Heads in Wales at least have until March 31 to complete the reviews: colleagues in England are lobbying for a similar extension to their December 31 deadline. And in October, the School Teachers’ Review Body will reveal whether it has accepted education secretary Ruth Kelly’s case for a 2 per cent, two-year pay deal for teachers. Classroom unions want a bigger rise, while heads’ unions want greater pay differentiation for their members. Teachers’ pay and conditions are not devolved to the National Assembly.

Meanwhile, this term, a five-strong committee will be feeling its way through the funding fog surrounding education spending in Wales, in a bid to establish - once and for all - whether schools are getting the funding they need, and as much as in England.

All agree that education spending overall has increased, but heads have long argued that they are not seeing the increases in their budgets. Based on its own research, the Secondary Heads’ Association Cymru thinks Welsh secondaries could be up to pound;43 million out of pocket, compared to similar schools in England.

This year will see the passing of two education agencies, as part of first minister Rhodri Morgan’s “bonfire of the quangos”. ELWa, the post-16 education funding agency, and ACCAC, the qualifications, curriculum and assessment authority for Wales, will merge with the Assembly’s education department next April. But critics fear the huge reorganisation will prove a distraction from on-going reforms of the three to seven and 14 to 19 curriculum, including expanding the pilots of a play-based foundation phase and the Welsh baccalaureate.

With compulsory national tests for 11 and 14-year-olds now abolished in Wales, the assessment focus will turn to the development of new skills tests for Year 5 pupils and of moderated teacher assessment at both key stages. But expect a large number of secondary pupils to sit next summer’s “optional” KS3 tests.
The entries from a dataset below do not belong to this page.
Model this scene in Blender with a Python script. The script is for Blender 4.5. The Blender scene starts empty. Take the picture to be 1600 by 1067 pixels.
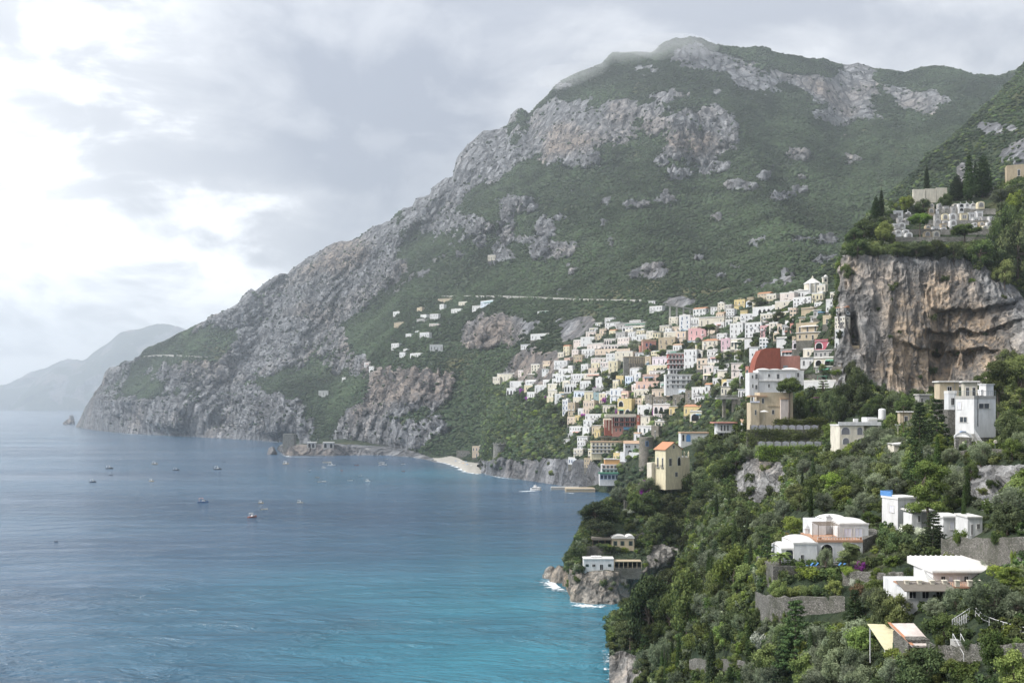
import bpy, bmesh, math, random
import numpy as np
from mathutils import Vector, Matrix
from mathutils.bvhtree import BVHTree

# ------------------------------------------------------------------ camera, sky, sun, exposure
F, CX, HZ, H = 1555.6, 800.0, 632.0, 80.0      # focal length in pixels of a 1600 wide frame, horizon row, eye height
scene = bpy.context.scene
C = scene.collection
cam_d = bpy.data.cameras.new('camera')
cam_d.lens = 35.0; cam_d.sensor_width = 36.0
cam_d.shift_y = (HZ - 533.5) / 1600.0
cam_d.clip_start = 1.0; cam_d.clip_end = 90000.0
cam = bpy.data.objects.new('camera', cam_d); C.objects.link(cam)
cam.location = (0, 0, H); cam.rotation_euler = (math.radians(90), 0, 0)
scene.camera = cam

SUN_AZ, SUN_EL = math.radians(-102), math.radians(42)     # azimuth from the view direction (+Y), left is negative
sun_d = bpy.data.lights.new('sun', 'SUN'); sun_d.energy = 2.5; sun_d.angle = math.radians(11); sun_d.color = (1.0, 0.97, 0.93)
sun = bpy.data.objects.new('sun', sun_d); C.objects.link(sun)
sdir = Vector((math.sin(SUN_AZ) * math.cos(SUN_EL), math.cos(SUN_AZ) * math.cos(SUN_EL), math.sin(SUN_EL)))
sun.rotation_euler = (-sdir).to_track_quat('-Z', 'Y').to_euler()

scene.view_settings.view_transform = 'Standard'; scene.view_settings.look = 'None'
scene.view_settings.exposure = 0.84; scene.view_settings.gamma = 1.0
scene.cycles.use_denoising = True
scene.cycles.max_bounces = 6; scene.cycles.diffuse_bounces = 3; scene.cycles.glossy_bounces = 3
scene.cycles.transparent_max_bounces = 8; scene.cycles.volume_bounces = 1
scene.cycles.volume_step_rate = 4.0; scene.cycles.volume_max_steps = 64
scene.cycles.caustics_reflective = False; scene.cycles.caustics_refractive = False


class NT:
    """small helper for building node trees"""
    def __init__(self, tree): self.t = tree; self.t.nodes.clear()
    def n(self, typ, **kw):
        nd = self.t.nodes.new(typ)
        for k, v in kw.items():
            if k.startswith('i_'):
                key = k[2:]; key = int(key) if key.isdigit() else key.replace('_', ' ')
                self.set(nd.inputs[key], v)
            else: setattr(nd, k, v)
        return nd
    def set(self, sock, v):
        if hasattr(v, 'is_output'): self.t.links.new(v, sock)
        elif isinstance(v, bpy.types.Node): self.t.links.new(v.outputs[0], sock)
        else: sock.default_value = v
    def math(self, op, a, b=0.0, c=None, clamp=False):
        nd = self.n('ShaderNodeMath', operation=op, use_clamp=clamp); self.set(nd.inputs[0], a); self.set(nd.inputs[1], b)
        if c is not None: self.set(nd.inputs[2], c)
        return nd.outputs[0]
    def mix(self, fac, a, b, blend='MIX'):
        nd = self.n('ShaderNodeMix', data_type='RGBA', blend_type=blend)
        self.set(nd.inputs[0], fac); self.set(nd.inputs[6], a); self.set(nd.inputs[7], b)
        return nd.outputs[2]
    def ramp(self, v, lo, hi, a=0.0, b=1.0, smooth=True):
        nd = self.n('ShaderNodeMapRange', interpolation_type='SMOOTHSTEP' if smooth else 'LINEAR')
        for i, q in enumerate((v, lo, hi, a, b)): self.set(nd.inputs[i], q)
        return nd.outputs[0]
    def noise(self, vec, scale, detail=4.0, rough=0.55, dist=0.0, col=False):
        nd = self.n('ShaderNodeTexNoise'); 
        if vec is not None: self.set(nd.inputs['Vector'], vec)
        nd.inputs['Scale'].default_value = scale; nd.inputs['Detail'].default_value = detail
        nd.inputs['Roughness'].default_value = rough; nd.inputs['Distortion'].default_value = dist
        return nd.outputs[1] if col else nd.outputs[0]
    def mapping(self, vec, scale=(1, 1, 1), loc=(0, 0, 0), rot=(0, 0, 0)):
        nd = self.n('ShaderNodeMapping'); self.set(nd.inputs[0], vec)
        nd.inputs[1].default_value = loc; nd.inputs[2].default_value = rot; nd.inputs[3].default_value = scale
        return nd.outputs[0]
    def dist(self, vec, p):
        nd = self.n('ShaderNodeVectorMath', operation='DISTANCE'); self.set(nd.inputs[0], vec); nd.inputs[1].default_value = p
        return nd.outputs['Value']


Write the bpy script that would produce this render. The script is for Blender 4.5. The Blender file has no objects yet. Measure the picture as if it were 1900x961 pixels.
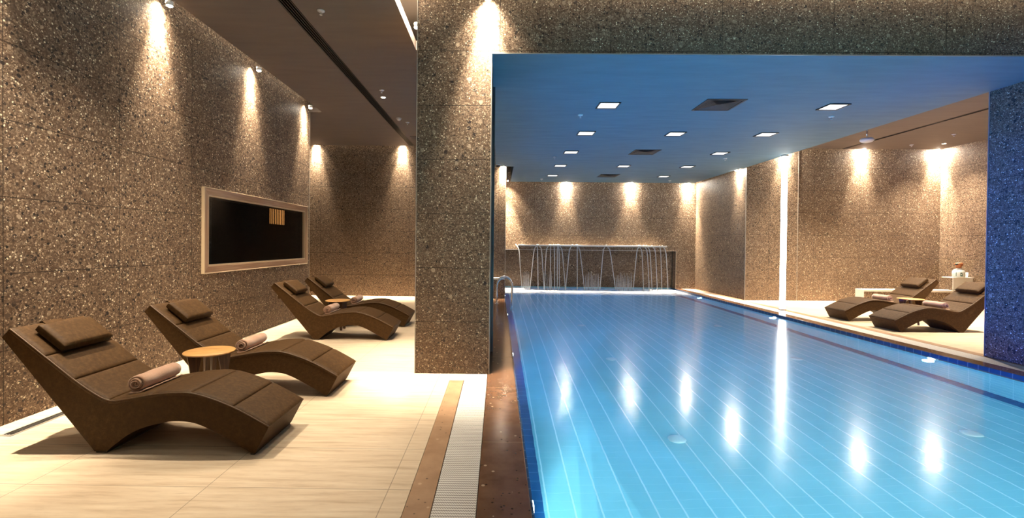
import bpy, bmesh, math, random
from math import sin, cos, pi, radians, sqrt, atan2
from mathutils import Vector, Matrix

SC = bpy.context.scene
COL = SC.collection
random.seed(7)

# ------------------------------------------------------------------ camera
cam_d = bpy.data.cameras.new('camera')
cam_d.sensor_width = 36.0
cam_d.lens = 860.0 / 1900.0 * 36.0
cam_d.shift_x = 0.01842
cam_d.shift_y = -0.00953
cam_d.clip_end = 200
cam = bpy.data.objects.new('camera', cam_d)
COL.objects.link(cam)
cam.matrix_world = (Matrix.Translation((0, 0, 1.4)) @ Matrix.Rotation(0.0105, 4, 'Z')
                    @ Matrix.Rotation(pi / 2 - 0.0105, 4, 'X') @ Matrix.Rotation(0.0095, 4, 'Z'))
SC.camera = cam

# ------------------------------------------------------------------ world, exposure
w = bpy.data.worlds.new('world')
SC.world = w
w.use_nodes = True
w.node_tree.nodes['Background'].inputs[0].default_value = (1.0, 0.85, 0.7, 1)
w.node_tree.nodes['Background'].inputs[1].default_value = 0.02
vs = SC.view_settings
vs.view_transform = 'Standard'
vs.look = 'None'
vs.exposure = 0.0
vs.gamma = 1.0
vs.use_curve_mapping = False
cy = SC.cycles
cy.use_denoising = True
cy.sample_clamp_indirect = 4.0
cy.max_bounces = 10
cy.diffuse_bounces = 4
cy.glossy_bounces = 4
cy.transmission_bounces = 6
cy.transparent_max_bounces = 8
cy.blur_glossy = 1.0

WARM = (1.0, 0.83, 0.62)
BLUE = (0.10, 0.38, 1.0)


def lamp(kind, name, loc, energy, color, size=0.05, spot=None, blend=0.5, aim=None, size_y=None):
    d = bpy.data.lights.new(name, kind)
    d.energy = energy
    d.color = color
    if kind == 'SPOT':
        d.spot_size = radians(spot)
        d.spot_blend = blend
        d.shadow_soft_size = size
    elif kind == 'POINT':
        d.shadow_soft_size = size
    elif kind == 'AREA':
        d.shape = 'RECTANGLE'
        d.size = size
        d.size_y = size_y or size
    o = bpy.data.objects.new(name, d)
    o.location = loc
    if aim is not None:
        v = Vector(aim) - Vector(loc)
        o.rotation_euler = v.to_track_quat('-Z', 'Y').to_euler()
    COL.objects.link(o)
    return o


# wall washers hidden in the ceiling coves: (position, aim, watts)
WASH = []
for y in (3.15, 5.02, 6.9, 8.8):
    WASH.append(((-3.59, y, 4.10), (-3.66, y, 0), 205))
for x in (-4.84, -2.55):
    WASH.append(((x, 12.19, 4.10), (x, 12.25, 0), 520))
WASH.append(((-0.13, 4.86, 4.12), (-0.13, 4.95, 0), 320))
WASH.append(((-0.985, 5.5, 4.12), (-0.96, 5.5, 0), 200))
for x in (2.22, 4.35, 6.2):
    WASH.append(((x, 15.19, 3.70), (x, 15.25, 0), 520))
WASH.append(((0.29, 14.95, 3.70), (0.29, 15.05, 0), 420))
WASH.append(((0.12, 12.19, 3.70), (0.12, 12.24, 0), 420))
WASH.append(((6.385, 12.55, 3.75), (6.43, 12.55, 0), 260))
for x in (7.45, 9.45, 11.35):
    WASH.append(((x, 12.12, 4.10), (x, 12.17, 0), 600))
for i, (p, a, e) in enumerate(WASH):
    dx_, dy_ = a[0] - p[0], a[1] - p[1]
    dl_ = sqrt(dx_ * dx_ + dy_ * dy_)
    p = (p[0] + 0.06 * dx_ / dl_, p[1] + 0.06 * dy_ / dl_, (3.95 if p[2] > 4.0 else 3.44) + 0.09)
    a = (p[0] + dx_ * 0.6, p[1] + dy_ * 0.6, 0)
    lamp('SPOT', 'cove_wash', p, e * 0.95, WARM, 0.03, 96, 1.0, a)
    lamp('SPOT', 'cove_wash', p, e * 9.0, WARM, 0.03, 44, 1.0, a)

# warm strip lights lying in the same coves
for p, sx_, sy_, e in (((-3.60, 3.2, 4.2), 0.04, 11.5, 16), ((-3.4, 12.19, 4.2), 6.5, 0.04, 10), ((2.6, 4.88, 4.25), 7.2, 0.05, 26),
                       ((-1.0, 5.4, 4.25), 0.05, 1.1, 90), ((3.4, 15.18, 3.8), 5.8, 0.04, 16), ((6.40, 13.8, 3.8), 0.04, 2.6, 6),
                       ((9.3, 12.16, 4.2), 4.4, 0.04, 10), ((11.45, 8.6, 4.2), 0.04, 6.6, 12)):
    lamp('AREA', 'cove_strip', p, e, WARM, sx_, size_y=sy_)

# ceiling downlights over the decks; last two added to brighten the right drain
DOWN = [(-2.03, 8.10), (-2.1, 5.6), (-2.5, 3.75), (-2.0, 1.5), (-0.6, 2.0), (10.81, 11.4), (9.2, 7.6), (8.4, 10.2), (-2.2, 11.0), (7.1, 8.0), (7.1, 10.8)]
DOWN_E = [240, 240, 560, 30, 15, 700, 1900, 1300, 160, 650, 500]
for (x, y), e in zip(DOWN, DOWN_E):
    lamp('SPOT', 'downlight', (x, y, 3.93), e, WARM, 0.03, 100, 1.0, (x, y, 0))
# unseen fill lights added in the hall behind the camera
lamp('AREA', 'hall_fill', (-1.5, -1.5, 3.9), 28, WARM, 2.0, aim=(-1.5, -1.5, 0))
lamp('AREA', 'hall_fill', (4.0, -1.0, 3.9), 22, WARM, 2.0, aim=(4.0, -1.0, 0))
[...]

Who’s paid what in education 27 WHAT TO EXPECT

* The school workforce agreement: from this month all teachers are entitled to 10 per cent planning, preparation and assessment time.

* ACCAC and ELWa merge with the Assembly government. It’s the end of the line for Wales’s qualifications, curriculum and assessment authority, and its post-16 education funding quango.

* Teaching and support staff positions should come under review as all schools draw up new staffing structures.

* Five assembly members will be grappling with the formulae governing how education cash arrives in Welsh schools.